NameWright Lynch[Wright Lynck]
Home in 1790 (City, County, State)St Thomas, Cheraws District, South Carolina
Free White Persons - Males - 16 and over1
Free White Persons - Females3
Number of Household Members4

It is about this time we turn to Anson County and a few new Lynches (aka Linches) pop up. October 1792, a Wright Linch of Anson county sells 50 acres on the south side ot the Pee Dee river to Charles Campwell. It was on Savannah Creek and joined Abraham Lefaver. John Newton and Charles Birmingham were witnesses, found in Book C2 Page 129 of Anson County Deeds. This was located in an entirely different section of Anson County than where Phillip would live, from 'Upper Anson' to Lower Anson.

Who was Wright Lynch? The 1790 census reveals that there were two men of that name who were Heads of Household, one in Cheraw, SC and one in Edgecomb, NC. Due to the proximity of Cheraw to Anson County, he was most likely the one from South Carolina, who would move north across the state line just a pinch, by 1792.

In December of 1797, there was a transaction between Anson County Sheriff John Jennings and Solomon McCall, where McCall purchased the following people named Prince, Lucy, Cealy, Hannah, Rose, Abram and Tom, who had belonged to as slaves of William Potter deceased and sold due to a writ of fieri facias, (which gives a Sheriff or other person of authority, the control to sell property to satisfy a debt) from Granville County court, where John Lynch is plaintiff and executors of William Potter,  deceased, are defendants. 

As this gentleman was from far away Granville County, there is no hint of a connection.
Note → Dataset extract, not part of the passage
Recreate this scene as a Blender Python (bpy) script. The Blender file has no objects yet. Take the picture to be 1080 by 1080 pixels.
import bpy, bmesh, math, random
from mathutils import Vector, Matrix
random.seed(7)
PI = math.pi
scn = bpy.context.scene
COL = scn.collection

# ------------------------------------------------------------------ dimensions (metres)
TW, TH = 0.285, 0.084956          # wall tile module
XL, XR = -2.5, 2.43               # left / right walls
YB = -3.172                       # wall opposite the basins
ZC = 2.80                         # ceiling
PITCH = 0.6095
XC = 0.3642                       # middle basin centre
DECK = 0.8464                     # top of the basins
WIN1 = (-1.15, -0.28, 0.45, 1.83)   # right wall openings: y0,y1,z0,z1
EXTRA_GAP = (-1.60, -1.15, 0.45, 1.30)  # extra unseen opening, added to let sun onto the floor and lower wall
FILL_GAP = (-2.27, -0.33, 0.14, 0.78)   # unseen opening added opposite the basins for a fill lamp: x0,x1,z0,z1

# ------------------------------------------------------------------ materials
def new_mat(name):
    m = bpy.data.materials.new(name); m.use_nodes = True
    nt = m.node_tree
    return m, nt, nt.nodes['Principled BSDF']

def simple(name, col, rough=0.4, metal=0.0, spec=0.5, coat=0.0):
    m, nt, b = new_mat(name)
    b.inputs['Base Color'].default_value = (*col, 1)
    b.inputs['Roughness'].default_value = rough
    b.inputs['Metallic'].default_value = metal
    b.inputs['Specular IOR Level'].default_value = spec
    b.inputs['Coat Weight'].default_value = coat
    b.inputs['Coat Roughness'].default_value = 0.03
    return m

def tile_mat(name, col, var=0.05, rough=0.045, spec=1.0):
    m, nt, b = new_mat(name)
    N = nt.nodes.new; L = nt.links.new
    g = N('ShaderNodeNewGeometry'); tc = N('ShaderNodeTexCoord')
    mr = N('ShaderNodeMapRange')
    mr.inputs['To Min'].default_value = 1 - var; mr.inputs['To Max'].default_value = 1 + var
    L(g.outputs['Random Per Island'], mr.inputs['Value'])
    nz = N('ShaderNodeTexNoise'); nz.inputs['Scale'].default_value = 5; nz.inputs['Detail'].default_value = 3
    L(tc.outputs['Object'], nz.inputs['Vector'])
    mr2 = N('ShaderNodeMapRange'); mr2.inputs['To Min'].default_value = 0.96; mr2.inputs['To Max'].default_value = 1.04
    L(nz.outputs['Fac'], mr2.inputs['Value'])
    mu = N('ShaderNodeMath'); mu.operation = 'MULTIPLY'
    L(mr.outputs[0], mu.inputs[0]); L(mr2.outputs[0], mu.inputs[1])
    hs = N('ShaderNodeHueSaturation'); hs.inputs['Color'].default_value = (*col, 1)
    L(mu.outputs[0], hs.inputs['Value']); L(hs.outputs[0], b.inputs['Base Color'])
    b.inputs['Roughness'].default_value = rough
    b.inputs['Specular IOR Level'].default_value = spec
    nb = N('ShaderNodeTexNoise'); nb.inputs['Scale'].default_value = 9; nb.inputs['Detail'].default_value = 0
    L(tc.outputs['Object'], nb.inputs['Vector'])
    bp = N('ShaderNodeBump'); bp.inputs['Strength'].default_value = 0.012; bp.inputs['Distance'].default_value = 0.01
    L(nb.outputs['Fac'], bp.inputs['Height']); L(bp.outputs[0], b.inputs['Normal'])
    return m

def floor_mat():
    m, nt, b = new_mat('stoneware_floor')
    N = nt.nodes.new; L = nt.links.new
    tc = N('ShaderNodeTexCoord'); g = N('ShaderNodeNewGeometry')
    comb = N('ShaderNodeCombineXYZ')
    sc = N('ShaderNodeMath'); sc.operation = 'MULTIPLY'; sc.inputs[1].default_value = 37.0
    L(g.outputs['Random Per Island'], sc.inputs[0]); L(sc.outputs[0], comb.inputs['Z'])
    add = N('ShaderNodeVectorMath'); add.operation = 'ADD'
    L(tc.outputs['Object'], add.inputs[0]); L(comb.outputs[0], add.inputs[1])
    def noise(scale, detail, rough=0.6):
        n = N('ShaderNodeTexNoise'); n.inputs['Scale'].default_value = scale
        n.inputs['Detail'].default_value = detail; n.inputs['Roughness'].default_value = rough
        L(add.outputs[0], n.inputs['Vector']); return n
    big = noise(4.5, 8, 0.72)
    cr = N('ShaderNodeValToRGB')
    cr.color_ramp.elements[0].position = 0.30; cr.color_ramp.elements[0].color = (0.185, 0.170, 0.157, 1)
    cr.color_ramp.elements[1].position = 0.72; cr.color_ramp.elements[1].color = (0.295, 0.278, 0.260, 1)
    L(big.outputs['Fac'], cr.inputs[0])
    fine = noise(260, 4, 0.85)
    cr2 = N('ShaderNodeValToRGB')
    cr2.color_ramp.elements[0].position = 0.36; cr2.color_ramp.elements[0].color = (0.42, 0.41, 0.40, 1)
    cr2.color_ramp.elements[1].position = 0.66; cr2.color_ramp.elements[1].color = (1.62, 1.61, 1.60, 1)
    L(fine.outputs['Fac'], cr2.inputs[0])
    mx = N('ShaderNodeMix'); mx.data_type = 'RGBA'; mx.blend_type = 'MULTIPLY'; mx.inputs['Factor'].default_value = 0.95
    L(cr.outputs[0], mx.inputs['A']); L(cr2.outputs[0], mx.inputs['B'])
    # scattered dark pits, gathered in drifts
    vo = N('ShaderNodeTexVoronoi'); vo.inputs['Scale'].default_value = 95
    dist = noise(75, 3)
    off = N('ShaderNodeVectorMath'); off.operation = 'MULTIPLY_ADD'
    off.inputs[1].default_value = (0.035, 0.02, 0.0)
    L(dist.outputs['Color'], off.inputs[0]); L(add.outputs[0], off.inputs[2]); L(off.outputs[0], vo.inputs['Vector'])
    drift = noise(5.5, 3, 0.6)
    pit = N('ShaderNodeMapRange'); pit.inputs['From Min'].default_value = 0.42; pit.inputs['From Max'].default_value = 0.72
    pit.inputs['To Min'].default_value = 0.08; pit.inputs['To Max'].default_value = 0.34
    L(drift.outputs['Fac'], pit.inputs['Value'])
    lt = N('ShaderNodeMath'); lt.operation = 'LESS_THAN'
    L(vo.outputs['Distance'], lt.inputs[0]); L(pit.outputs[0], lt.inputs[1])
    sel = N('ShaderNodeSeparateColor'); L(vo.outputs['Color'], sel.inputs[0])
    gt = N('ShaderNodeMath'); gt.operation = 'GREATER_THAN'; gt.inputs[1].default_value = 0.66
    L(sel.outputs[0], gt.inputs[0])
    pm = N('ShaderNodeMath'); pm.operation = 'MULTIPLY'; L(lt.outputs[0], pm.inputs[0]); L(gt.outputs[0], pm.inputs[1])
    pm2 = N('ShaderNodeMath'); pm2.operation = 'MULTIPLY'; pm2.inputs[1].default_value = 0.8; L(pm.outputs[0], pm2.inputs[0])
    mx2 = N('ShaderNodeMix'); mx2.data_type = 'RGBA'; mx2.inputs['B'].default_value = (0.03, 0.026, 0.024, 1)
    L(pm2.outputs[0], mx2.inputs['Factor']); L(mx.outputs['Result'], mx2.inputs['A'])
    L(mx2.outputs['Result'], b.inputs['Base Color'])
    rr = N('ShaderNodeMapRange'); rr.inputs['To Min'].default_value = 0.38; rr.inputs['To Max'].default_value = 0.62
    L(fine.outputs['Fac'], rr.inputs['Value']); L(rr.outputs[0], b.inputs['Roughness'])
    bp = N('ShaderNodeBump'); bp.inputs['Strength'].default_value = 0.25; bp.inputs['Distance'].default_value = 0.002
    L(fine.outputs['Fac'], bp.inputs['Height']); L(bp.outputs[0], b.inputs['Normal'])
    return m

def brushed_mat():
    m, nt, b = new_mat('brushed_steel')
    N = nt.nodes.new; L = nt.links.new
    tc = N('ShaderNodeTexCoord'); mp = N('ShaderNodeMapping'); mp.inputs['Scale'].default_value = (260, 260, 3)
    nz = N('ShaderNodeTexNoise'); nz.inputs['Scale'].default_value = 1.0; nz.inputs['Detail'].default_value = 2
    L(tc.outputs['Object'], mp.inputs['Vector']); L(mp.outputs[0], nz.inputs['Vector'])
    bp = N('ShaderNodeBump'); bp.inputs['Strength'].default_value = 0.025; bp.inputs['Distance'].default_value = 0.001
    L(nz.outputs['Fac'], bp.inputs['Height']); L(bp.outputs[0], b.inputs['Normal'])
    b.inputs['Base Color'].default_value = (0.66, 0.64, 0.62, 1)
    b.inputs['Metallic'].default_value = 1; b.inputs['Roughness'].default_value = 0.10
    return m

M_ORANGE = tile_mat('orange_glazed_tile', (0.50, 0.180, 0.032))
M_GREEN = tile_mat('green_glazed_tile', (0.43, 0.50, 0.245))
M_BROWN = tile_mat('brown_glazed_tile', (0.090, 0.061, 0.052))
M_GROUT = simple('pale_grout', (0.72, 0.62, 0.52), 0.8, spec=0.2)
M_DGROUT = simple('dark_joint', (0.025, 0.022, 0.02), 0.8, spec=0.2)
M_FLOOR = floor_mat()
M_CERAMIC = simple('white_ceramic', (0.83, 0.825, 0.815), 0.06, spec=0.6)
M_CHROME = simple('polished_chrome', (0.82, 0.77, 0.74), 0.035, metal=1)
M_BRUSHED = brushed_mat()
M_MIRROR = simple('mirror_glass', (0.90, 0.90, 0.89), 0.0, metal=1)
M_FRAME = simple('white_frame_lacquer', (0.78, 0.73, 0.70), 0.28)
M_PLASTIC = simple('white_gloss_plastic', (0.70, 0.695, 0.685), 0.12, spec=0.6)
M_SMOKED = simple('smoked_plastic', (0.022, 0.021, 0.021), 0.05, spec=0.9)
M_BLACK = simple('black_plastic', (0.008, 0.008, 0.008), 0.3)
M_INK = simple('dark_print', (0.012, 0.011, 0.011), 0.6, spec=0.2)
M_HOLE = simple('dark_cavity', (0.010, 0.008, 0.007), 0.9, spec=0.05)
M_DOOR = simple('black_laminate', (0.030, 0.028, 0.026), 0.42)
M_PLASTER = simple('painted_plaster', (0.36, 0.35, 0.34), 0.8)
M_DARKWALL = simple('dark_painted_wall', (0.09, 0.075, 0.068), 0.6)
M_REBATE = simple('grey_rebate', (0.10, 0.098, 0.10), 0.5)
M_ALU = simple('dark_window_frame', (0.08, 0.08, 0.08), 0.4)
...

He just happens to show up in the Anson records, but as Potter evidentally had relocated, or had heirs who relocated to Anson, anything is possible.

As many Anson youngsters seemed to absquatulate in the 1820's, many southern Virginia and eastern Carolina residents did in the years after the Revolution from there into Anson, Montgomery and surrounding counties. 

In Upper Anson, enter Joshua Davis. Book B2, Page 199 and Page 200, Robert Seago of Greenville, SC sells property to Joshua Davis of Anson. The year is 1789 and the first tract is 30 acres on Muddy Branch, bordering Robert Seago and a Grant from ' The King ' to John Seago, joining March banks. Witnesses were William Marshall Jr., Larken Ryle and James Ryle. The second was 100 acres was also on Muddy Branch of Ready Prong of Jones Creek, John Seagos survey and Marchbanks.

This leads up to January 6, 1794 Book C2 Page 222, John Ryle to James Ryle, in Anson County, where three men, Dublin, Jude and Harry, are being divided among Ryle siblings after the death of their father. The siblings were John, James, Larkin and Sarah Ryle. Phillip Lynch witnessed this transaction.

In July of 1788, James Hogan Jr. of South Carolina sold to Joshua Davis of Anson for right of his wife Hannah Hogan Davis, a third of the estate of William Hogan, deceased, to "which she was entitled by law". This tract was in the north of the County, on Rocky River, while Jones Creek lie some miles south. It was signed by Edmund Lilly, Jr , William Marshall, and  James Marshall. 

Two months later, in July, Joshua Davis and wife Hannah Davis sold this same tract to James Marshall. It began at the upper corner of the plantation near a small branch. Witnesses were Virginian transplants, connected to the Winfields, Drury and Nathaniel Robertson, and Richard Ramsey.  My ancestor Stark Ramsey is also found in this area. I don't know the connection to Richard Ramsey, but there could be one, same area of the County, same surname.